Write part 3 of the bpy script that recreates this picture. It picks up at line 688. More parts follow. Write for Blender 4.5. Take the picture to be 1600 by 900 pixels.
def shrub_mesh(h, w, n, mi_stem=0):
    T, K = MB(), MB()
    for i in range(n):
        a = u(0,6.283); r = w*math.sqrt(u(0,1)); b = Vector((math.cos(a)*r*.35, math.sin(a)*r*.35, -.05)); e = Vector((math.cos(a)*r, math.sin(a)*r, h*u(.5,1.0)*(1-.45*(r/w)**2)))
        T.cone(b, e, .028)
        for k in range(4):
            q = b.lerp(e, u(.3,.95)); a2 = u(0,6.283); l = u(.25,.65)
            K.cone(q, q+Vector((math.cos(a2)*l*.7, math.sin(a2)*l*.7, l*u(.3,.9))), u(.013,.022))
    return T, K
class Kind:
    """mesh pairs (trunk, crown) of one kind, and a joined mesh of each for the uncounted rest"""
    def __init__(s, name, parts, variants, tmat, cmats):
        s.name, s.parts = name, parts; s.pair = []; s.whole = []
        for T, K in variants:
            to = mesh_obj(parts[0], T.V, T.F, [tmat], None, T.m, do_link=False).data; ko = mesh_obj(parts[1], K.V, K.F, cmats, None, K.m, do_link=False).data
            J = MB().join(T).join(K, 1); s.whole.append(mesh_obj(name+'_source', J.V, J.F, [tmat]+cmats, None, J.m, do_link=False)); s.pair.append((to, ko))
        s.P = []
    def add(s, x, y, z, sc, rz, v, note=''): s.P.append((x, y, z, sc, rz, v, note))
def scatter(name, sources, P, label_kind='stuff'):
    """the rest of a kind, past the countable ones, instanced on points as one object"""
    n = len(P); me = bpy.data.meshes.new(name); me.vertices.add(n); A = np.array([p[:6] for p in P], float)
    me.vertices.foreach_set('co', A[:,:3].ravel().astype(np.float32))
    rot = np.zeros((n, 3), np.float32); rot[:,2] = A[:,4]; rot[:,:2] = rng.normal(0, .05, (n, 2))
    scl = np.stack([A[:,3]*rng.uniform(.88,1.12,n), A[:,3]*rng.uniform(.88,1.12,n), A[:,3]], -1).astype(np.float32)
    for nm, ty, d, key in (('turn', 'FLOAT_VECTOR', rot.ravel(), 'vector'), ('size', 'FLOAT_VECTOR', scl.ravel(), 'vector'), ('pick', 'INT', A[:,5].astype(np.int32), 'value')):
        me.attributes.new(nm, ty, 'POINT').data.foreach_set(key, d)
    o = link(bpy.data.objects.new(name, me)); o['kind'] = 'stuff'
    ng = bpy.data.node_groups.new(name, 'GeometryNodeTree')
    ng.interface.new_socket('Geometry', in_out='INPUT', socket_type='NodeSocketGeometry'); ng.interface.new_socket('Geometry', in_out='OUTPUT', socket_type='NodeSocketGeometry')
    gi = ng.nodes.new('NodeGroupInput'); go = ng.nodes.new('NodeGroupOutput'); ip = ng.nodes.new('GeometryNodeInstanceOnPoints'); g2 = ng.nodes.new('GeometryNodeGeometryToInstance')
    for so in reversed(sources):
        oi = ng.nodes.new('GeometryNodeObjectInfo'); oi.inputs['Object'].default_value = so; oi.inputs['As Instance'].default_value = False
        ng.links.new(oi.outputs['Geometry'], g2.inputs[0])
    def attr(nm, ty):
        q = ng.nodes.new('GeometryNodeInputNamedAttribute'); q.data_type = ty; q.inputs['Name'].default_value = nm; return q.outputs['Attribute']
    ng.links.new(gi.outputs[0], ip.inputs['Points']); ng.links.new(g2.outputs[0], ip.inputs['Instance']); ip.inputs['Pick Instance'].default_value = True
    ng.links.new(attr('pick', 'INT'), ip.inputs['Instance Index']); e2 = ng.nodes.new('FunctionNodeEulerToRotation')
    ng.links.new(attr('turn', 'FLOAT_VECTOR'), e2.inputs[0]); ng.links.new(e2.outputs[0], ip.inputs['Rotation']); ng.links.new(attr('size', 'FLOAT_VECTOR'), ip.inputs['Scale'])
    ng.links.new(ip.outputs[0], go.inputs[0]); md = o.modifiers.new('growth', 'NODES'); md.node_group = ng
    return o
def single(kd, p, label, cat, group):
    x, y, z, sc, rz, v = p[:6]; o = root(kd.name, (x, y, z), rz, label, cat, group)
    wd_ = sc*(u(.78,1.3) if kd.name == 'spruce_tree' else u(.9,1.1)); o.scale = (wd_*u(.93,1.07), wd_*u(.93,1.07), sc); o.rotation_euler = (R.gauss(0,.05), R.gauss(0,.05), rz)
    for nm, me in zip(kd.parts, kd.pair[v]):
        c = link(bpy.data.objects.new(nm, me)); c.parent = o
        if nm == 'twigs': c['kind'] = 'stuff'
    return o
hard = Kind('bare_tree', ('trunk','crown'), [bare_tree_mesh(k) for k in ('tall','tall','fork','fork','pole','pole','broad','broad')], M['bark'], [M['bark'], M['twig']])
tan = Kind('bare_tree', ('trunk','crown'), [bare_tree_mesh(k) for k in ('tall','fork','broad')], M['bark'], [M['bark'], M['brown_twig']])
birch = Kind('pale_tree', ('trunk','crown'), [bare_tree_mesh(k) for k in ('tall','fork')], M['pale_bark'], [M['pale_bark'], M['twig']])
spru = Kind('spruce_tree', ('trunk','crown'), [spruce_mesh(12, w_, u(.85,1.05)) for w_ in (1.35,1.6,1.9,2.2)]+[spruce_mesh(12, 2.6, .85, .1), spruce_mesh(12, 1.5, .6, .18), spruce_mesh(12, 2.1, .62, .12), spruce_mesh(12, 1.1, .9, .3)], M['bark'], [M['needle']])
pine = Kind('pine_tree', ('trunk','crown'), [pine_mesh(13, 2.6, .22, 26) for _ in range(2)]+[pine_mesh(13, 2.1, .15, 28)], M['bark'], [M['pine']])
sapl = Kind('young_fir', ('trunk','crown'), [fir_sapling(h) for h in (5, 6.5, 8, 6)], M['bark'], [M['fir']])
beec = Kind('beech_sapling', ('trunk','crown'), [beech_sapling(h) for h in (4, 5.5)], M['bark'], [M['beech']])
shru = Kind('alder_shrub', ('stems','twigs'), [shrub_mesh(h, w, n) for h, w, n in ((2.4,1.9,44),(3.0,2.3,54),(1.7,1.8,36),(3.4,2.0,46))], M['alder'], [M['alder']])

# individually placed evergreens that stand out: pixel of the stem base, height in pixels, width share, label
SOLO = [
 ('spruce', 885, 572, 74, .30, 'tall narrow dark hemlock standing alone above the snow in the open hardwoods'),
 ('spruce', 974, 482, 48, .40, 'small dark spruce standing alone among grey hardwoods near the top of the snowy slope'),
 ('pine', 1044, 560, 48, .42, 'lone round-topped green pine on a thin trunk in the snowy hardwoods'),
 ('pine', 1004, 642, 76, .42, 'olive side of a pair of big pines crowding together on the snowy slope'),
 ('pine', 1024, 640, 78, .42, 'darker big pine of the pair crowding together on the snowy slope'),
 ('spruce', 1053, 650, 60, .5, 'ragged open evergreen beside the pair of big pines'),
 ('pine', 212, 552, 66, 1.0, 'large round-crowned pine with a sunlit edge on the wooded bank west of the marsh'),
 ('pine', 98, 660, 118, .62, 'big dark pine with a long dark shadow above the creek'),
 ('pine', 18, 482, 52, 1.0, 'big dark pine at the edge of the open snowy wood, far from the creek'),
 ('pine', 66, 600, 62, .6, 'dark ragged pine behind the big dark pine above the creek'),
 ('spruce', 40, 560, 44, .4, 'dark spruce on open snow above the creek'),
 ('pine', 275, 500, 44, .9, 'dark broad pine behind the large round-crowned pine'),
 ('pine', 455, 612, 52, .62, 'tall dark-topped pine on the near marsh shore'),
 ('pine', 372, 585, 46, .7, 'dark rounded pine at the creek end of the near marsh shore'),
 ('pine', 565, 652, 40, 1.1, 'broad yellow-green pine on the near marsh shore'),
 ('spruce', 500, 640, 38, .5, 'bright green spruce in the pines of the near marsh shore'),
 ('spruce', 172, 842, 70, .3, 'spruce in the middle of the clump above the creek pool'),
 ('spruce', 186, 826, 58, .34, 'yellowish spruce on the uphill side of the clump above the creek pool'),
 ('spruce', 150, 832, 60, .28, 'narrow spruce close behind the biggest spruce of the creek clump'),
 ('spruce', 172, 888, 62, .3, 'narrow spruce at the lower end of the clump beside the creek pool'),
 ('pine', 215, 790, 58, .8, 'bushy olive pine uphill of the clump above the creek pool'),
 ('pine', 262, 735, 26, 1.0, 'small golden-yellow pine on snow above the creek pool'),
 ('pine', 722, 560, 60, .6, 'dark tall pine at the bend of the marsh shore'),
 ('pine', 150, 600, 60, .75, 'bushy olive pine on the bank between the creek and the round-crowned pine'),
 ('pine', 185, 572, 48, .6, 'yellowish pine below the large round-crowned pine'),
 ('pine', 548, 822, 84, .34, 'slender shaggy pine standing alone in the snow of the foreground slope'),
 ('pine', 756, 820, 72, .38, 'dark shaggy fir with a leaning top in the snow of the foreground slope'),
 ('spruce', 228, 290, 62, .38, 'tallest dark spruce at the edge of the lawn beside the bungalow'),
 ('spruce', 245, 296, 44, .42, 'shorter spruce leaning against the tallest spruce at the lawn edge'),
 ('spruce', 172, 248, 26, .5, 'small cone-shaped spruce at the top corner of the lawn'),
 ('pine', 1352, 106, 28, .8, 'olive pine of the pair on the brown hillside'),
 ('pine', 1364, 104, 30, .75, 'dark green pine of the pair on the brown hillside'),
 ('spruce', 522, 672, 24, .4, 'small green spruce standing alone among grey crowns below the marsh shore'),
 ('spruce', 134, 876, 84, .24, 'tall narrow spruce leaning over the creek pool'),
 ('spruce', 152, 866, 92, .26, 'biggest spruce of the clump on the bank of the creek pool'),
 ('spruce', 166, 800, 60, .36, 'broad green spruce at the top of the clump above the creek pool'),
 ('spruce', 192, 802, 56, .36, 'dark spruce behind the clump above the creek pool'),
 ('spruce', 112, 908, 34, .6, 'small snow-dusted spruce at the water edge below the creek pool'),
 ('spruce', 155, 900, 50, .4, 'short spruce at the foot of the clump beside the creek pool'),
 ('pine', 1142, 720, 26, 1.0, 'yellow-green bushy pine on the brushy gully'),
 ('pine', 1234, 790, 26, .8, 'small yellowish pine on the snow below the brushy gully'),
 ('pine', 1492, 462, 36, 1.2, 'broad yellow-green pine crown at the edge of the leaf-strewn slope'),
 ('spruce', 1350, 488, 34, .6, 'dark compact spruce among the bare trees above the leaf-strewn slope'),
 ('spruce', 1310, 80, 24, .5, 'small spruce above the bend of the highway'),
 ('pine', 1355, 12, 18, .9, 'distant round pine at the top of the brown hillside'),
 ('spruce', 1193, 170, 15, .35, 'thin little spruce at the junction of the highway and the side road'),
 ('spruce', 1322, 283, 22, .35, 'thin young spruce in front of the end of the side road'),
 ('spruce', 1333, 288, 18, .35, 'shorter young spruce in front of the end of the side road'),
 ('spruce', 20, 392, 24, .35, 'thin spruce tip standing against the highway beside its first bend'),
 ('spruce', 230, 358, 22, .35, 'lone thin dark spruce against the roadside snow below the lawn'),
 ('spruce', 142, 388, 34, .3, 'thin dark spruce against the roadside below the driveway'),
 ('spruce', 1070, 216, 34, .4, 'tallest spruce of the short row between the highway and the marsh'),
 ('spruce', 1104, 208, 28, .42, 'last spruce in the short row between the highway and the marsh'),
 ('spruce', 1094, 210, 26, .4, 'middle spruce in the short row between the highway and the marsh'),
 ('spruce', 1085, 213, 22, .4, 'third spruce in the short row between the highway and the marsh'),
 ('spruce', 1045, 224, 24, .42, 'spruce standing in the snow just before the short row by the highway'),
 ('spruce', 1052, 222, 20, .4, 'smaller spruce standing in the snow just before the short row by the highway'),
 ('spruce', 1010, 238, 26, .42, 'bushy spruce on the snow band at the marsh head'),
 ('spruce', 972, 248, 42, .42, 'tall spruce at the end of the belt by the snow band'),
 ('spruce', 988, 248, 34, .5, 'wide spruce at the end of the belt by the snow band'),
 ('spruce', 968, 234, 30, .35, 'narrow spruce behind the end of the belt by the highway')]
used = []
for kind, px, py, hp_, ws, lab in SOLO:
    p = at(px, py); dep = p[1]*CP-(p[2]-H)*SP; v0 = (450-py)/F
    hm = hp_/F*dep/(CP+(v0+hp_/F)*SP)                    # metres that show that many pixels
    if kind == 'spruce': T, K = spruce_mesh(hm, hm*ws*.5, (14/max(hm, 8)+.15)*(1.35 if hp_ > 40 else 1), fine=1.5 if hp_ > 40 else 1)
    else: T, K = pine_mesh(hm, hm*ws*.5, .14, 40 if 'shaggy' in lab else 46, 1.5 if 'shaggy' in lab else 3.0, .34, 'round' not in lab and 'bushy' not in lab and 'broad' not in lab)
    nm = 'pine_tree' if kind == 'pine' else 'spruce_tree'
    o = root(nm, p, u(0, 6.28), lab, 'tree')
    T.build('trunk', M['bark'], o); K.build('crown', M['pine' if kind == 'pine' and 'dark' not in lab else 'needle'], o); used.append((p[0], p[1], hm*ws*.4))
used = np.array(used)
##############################
Stated exercise ::
From the listing above, return each line with the word "that".

The reply ::
Write part 3 of the bpy script that recreates this picture. It picks up at line 688. More parts follow. Write for Blender 4.5. Take the picture to be 1600 by 900 pixels.
# individually placed evergreens that stand out: pixel of the stem base, height in pixels, width share, label
    hm = hp_/F*dep/(CP+(v0+hp_/F)*SP)                    # metres that show that many pixels